Subject to certain extension provisions set out in the LOI, the transactions contemplated thereunder must be completed prior to April 30, 2008. Upon closing of the RTO, all of the current members of the Board of Directors of CBT, other than Michael Liik, will resign and will be replaced by between four and six new members.

Execution of the LOI has received the unanimous approval of the Board of Directors of CBT. CBT expects to provide its shareholders with a full description of the LOI and the transactions contemplated thereunder during January, 2008.

Certain regulatory filings will be made by CBT on EDGAR and SEDAR and each party reviewing this press release is advised to review such filing for detailed disclosure relating to the terms and conditions of the LOI and the transactions contemplated thereunder.

About Colorep and Transprint USA

About Colorep, Inc.

Colorep, Inc. (www.colorep.com) develops and offers subsurface printing and fabric dyeing technologies, providing products and services to the promotion, apparel, commercial furnishings and home decor markets. The Company provides these services to companies through BetaColor LLC, its printing applications division and through the licensing of its technology to manufacturers in these addressable markets. Colorep's technology encompasses a range of advances in the coloration and decoration of fabrics, vinyl, plastics, and coated metals. Its AirDye(tm) technology introduces coloration of fabric without negative environmental impacts.
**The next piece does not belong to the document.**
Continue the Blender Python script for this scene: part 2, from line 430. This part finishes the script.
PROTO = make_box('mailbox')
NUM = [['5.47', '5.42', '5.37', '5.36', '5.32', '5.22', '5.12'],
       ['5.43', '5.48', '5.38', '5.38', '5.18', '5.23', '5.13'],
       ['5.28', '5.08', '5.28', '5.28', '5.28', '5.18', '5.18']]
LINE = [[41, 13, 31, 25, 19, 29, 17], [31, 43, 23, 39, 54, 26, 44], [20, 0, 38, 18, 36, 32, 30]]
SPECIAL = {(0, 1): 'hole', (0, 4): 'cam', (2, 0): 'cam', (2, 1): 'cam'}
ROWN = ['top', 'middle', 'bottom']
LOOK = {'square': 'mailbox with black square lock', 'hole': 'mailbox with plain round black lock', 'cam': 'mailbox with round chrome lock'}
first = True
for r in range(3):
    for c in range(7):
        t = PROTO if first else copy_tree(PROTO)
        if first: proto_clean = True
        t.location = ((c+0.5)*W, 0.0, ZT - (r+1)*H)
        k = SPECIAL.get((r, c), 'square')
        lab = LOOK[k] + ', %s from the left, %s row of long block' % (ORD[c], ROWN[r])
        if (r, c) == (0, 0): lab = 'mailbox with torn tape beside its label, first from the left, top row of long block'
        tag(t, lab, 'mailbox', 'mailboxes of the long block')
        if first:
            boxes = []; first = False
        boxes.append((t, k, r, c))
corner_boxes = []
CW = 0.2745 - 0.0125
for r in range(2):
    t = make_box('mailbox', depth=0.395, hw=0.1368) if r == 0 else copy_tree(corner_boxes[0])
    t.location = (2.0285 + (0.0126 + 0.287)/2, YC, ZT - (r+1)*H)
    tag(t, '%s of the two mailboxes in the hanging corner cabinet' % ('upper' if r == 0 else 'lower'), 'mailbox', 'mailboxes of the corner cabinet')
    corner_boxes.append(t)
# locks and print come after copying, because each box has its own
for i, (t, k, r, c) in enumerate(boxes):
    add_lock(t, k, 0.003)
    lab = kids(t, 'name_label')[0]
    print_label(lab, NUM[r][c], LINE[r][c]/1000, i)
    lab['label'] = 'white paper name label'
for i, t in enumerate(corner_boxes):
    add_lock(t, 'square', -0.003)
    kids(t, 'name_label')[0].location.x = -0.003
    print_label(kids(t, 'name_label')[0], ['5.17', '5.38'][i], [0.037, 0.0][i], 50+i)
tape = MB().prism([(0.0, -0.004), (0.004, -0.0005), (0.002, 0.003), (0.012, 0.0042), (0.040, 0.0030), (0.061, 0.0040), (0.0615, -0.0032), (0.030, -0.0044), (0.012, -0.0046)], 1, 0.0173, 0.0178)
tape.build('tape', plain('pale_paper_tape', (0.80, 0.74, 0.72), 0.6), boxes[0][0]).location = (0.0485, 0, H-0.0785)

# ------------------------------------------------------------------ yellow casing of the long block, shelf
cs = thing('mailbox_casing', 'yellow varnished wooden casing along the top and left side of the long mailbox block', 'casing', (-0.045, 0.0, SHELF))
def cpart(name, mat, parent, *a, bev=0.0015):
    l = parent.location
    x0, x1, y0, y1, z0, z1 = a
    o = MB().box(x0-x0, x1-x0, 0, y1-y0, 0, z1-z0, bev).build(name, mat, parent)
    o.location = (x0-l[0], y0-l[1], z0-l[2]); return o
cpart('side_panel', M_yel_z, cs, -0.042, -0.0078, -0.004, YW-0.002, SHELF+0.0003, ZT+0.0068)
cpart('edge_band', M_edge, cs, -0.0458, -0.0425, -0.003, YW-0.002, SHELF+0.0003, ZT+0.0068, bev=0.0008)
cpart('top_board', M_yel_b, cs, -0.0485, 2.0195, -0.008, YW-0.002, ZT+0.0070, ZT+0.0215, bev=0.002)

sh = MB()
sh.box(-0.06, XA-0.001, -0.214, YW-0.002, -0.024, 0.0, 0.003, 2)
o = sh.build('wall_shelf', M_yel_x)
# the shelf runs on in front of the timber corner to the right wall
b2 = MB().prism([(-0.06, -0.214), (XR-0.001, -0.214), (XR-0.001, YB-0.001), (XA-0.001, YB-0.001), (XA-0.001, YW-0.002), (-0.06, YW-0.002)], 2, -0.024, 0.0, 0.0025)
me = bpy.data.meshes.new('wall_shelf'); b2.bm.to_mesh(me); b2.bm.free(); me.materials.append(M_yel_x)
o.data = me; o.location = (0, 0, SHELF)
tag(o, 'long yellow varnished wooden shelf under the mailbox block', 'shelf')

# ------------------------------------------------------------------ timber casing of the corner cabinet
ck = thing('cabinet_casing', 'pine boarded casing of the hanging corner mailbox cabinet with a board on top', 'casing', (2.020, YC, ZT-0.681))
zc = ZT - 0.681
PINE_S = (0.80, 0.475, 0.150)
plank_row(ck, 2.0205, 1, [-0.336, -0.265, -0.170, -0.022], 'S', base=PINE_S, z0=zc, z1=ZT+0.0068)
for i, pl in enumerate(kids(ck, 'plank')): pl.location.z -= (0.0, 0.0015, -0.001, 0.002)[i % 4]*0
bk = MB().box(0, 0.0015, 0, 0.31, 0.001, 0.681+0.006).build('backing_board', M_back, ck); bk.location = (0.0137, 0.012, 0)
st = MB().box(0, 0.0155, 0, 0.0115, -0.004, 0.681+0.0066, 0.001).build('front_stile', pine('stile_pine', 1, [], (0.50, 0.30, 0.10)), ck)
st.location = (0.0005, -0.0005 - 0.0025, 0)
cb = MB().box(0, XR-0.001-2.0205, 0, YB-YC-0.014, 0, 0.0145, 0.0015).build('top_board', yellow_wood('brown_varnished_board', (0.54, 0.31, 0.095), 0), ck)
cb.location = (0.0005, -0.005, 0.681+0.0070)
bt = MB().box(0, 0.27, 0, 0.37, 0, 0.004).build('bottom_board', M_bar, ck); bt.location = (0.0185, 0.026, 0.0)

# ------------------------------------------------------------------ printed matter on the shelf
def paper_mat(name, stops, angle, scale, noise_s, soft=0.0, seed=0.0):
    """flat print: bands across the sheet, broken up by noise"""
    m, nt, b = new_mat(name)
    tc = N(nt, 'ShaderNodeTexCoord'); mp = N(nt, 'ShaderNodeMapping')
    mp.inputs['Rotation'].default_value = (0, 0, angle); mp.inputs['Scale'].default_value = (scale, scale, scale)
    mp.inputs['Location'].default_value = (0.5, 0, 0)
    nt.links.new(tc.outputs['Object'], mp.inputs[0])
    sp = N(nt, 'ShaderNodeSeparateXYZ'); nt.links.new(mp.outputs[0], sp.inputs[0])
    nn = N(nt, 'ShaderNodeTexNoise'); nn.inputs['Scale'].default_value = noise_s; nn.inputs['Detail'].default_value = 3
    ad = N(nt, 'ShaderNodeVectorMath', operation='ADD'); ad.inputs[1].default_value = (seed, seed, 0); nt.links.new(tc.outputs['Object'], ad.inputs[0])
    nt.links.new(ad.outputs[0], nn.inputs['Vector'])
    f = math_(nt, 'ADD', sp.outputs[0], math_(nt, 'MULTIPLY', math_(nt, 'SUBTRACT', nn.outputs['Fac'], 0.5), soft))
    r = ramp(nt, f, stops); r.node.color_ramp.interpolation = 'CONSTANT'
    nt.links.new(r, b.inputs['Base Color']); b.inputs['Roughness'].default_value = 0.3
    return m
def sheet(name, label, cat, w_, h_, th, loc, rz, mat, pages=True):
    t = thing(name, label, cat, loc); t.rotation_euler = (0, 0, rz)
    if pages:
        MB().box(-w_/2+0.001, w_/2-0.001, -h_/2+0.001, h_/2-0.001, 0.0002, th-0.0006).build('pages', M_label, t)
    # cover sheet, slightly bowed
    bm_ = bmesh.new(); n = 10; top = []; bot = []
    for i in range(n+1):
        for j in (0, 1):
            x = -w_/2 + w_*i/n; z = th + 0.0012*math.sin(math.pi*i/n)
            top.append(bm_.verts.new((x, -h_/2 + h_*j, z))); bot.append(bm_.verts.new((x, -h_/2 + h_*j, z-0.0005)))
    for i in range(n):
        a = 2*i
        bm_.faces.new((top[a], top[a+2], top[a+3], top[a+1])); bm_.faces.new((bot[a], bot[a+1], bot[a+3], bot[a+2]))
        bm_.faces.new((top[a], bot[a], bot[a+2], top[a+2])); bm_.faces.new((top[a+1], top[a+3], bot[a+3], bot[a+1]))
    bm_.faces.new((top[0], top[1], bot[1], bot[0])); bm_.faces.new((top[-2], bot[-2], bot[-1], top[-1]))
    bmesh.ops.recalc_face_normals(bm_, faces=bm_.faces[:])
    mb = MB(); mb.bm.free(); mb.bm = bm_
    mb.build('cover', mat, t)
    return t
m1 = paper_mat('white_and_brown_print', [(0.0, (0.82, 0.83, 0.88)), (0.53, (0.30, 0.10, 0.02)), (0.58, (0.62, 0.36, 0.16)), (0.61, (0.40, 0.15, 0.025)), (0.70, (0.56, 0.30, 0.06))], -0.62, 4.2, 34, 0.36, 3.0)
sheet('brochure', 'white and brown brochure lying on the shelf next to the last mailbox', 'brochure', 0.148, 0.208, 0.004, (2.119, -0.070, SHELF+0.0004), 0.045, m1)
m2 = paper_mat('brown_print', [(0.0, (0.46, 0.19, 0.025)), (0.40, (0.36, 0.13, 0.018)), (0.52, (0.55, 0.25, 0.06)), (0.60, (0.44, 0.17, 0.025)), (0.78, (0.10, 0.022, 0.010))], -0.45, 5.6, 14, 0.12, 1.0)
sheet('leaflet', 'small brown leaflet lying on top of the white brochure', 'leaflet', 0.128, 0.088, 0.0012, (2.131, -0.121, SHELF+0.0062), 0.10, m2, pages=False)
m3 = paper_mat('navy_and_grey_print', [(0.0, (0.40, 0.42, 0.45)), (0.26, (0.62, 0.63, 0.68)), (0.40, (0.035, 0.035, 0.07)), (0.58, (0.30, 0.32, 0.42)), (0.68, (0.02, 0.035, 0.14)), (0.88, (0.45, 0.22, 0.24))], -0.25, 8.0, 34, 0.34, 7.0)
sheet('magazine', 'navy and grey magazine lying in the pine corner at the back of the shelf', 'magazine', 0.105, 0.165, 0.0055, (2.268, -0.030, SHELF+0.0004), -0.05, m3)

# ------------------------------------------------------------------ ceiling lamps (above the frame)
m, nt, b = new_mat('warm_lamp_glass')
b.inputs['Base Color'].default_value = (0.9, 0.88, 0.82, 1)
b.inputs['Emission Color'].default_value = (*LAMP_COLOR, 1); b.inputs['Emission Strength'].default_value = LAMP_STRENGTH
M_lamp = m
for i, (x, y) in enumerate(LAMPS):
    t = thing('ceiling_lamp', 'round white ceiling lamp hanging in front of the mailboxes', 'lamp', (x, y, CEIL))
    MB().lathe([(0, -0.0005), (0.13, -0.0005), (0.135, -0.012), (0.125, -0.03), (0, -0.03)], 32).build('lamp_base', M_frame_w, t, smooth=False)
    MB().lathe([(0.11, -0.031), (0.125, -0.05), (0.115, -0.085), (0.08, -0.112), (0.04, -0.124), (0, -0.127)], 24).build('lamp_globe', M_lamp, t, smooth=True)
About Transprint USA, Inc.

Transprint USA (www.transprintusa.com) offers transfer-printing paper for decorating Polyester, Polyester rich substrates and certain other synthetic materials. Transprint USA's products include Transwide(tm), a patented, exclusive product providing transfer-printing paper up to 126" (320 cm) and Transeeze(tm), a release paper product for the printing of vinyl and other plastics. Transprint USA supplies its international customer base through a direct sales force and agents in Australia, Belgium, Canada, England, France, Germany and Turkey.

The issuance of this press release by CBT is not intended to, nor shall it be deemed to, constitute an offer to sell or a solicitation of an offer to buy any of the securities of CBT or Colorep.

Forward-Looking Statements

This press release contains forward-looking statements, within the meaning of the Private Securities Litigation Reform Act of 1995. Such statements include, without limitation, statements with respect to Astris' plans, objectives, expectations and intentions and other statements identified by words such as "may," "could," "would," "should," "believes," "expects," "anticipates," "estimates," "intends," "plans," or similar expressions. These statements are based upon the current assumptions, beliefs and expectations of the management of CBT and are subject to known and unknown risks and uncertainties, many of which are beyond the control of CBT. Such risks include those detailed in the filings of CBT with the Securities and Exchange Commission and the Alberta Securities Commission. Actual results may differ from those set forth in the forward-looking statements. CBT undertakes no obligation to update any forward-looking statements, except as required by law.